Das dürfte Ramelows Mannen besonders schmerzen – denn sie haben gar keine andere Wahl, als genau das zu tun. Sonst gibt es schlicht keine Mehrheit gegen die AfD. Der selbst ausgerufene „Kampf gegen rechts“ fordert von der „Linken“ also das Opfer, im Erfurter Landtag dauerhaft eine Regierung zu unterstützen, der man selbst gar nicht mehr angehört.
Die AfD hat verloren.
Natürlich nicht bei den Wahlen. Da hat sie 9,4 Prozentpunkte zugelegt, insgesamt 32,8 Prozent geholt und ist mit Abstand stärkste politische Kraft geworden. Aber im Landtag bleibt sie trotzdem in der Opposition: Weil CDU, BSW und SPD die Brombeere machen und die „Linke“ sie (nolens, volens, siehe oben) unterstützen muss.
Man darf gespannt sein, wie die Anhänger der Blauen darauf reagieren, dass die Partei ihrer Wahl auch in den kommenden fünf Jahren (so lange dauert die Legislaturperiode in Erfurt) de facto nichts mitzureden hat.

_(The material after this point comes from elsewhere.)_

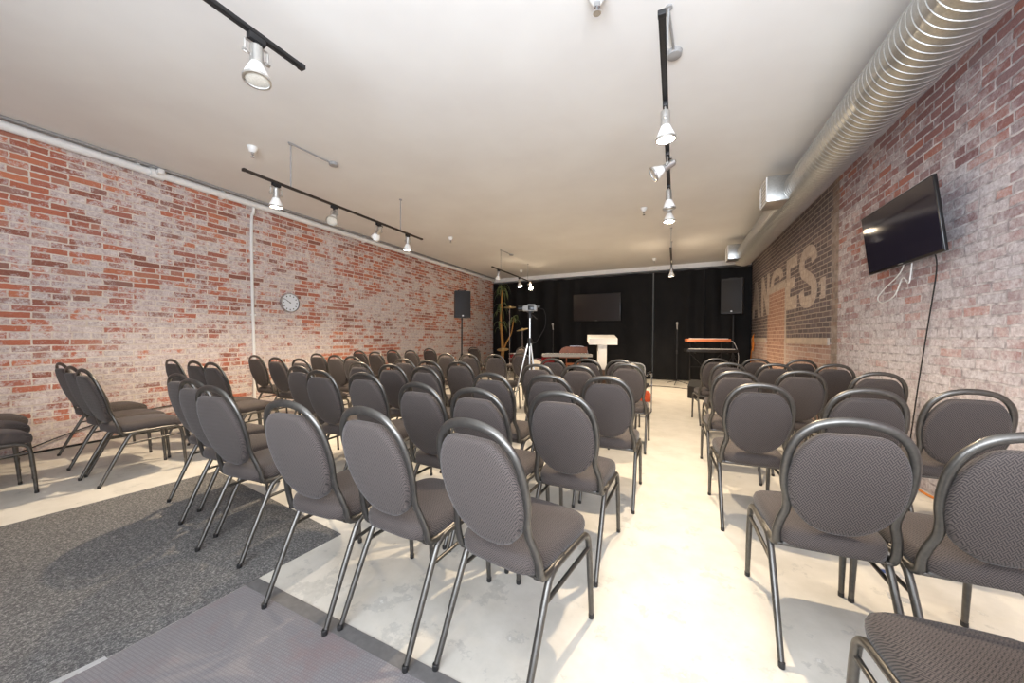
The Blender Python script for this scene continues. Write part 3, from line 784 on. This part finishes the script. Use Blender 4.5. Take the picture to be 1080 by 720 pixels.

Der größte Verlierer ist der Wähler in Thüringen.
Wer die CDU gewählt hat, bekommt eine Koalition mit einer linken Partei (SPD) und einer noch linkeren Partei (BSW) – die nur dann überlebt, wenn die Partei, die schon „Die Linke“ heißt, das auch noch unterstützt.
Wer das BSW gewählt hat, bekommt eine Koalition mit zwei Parteien, die in der zentralen inhaltlichen Frage von Krieg und Frieden genau das Gegenteil von dem wollen, was Sahra Wagenknecht versprochen hat.
Wer die „Linke“ gewählt hat, bekommt gerade noch eine Rumpftruppe – die sich selbst dazu verdammt hat, die christliche CDU, die verhasste SPD und sogar die Spalter vom BSW parlamentarisch zu dulden.
Und wer die AfD gewählt hat, bekommt eine riesengroße Opposition – aber keine Regierung, weil sich eine All-Parteien-Volksfront gegen sie gebildet hat.
War da was mit dem Wählerwillen?
Am Freitag wollen CDU, BSW und SPD in Erfurt den Entwurf ihres ausgehandelten Koalitionsvertrags vorstellen. Wer sich fragt, weshalb sich immer mehr Menschen in unserer real existierenden repräsentativen Demokratie nicht mehr repräsentiert fühlen und sich von unserem Staatswesen entfremden:
Ein Blick nach Thüringen liefert ein paar Antworten.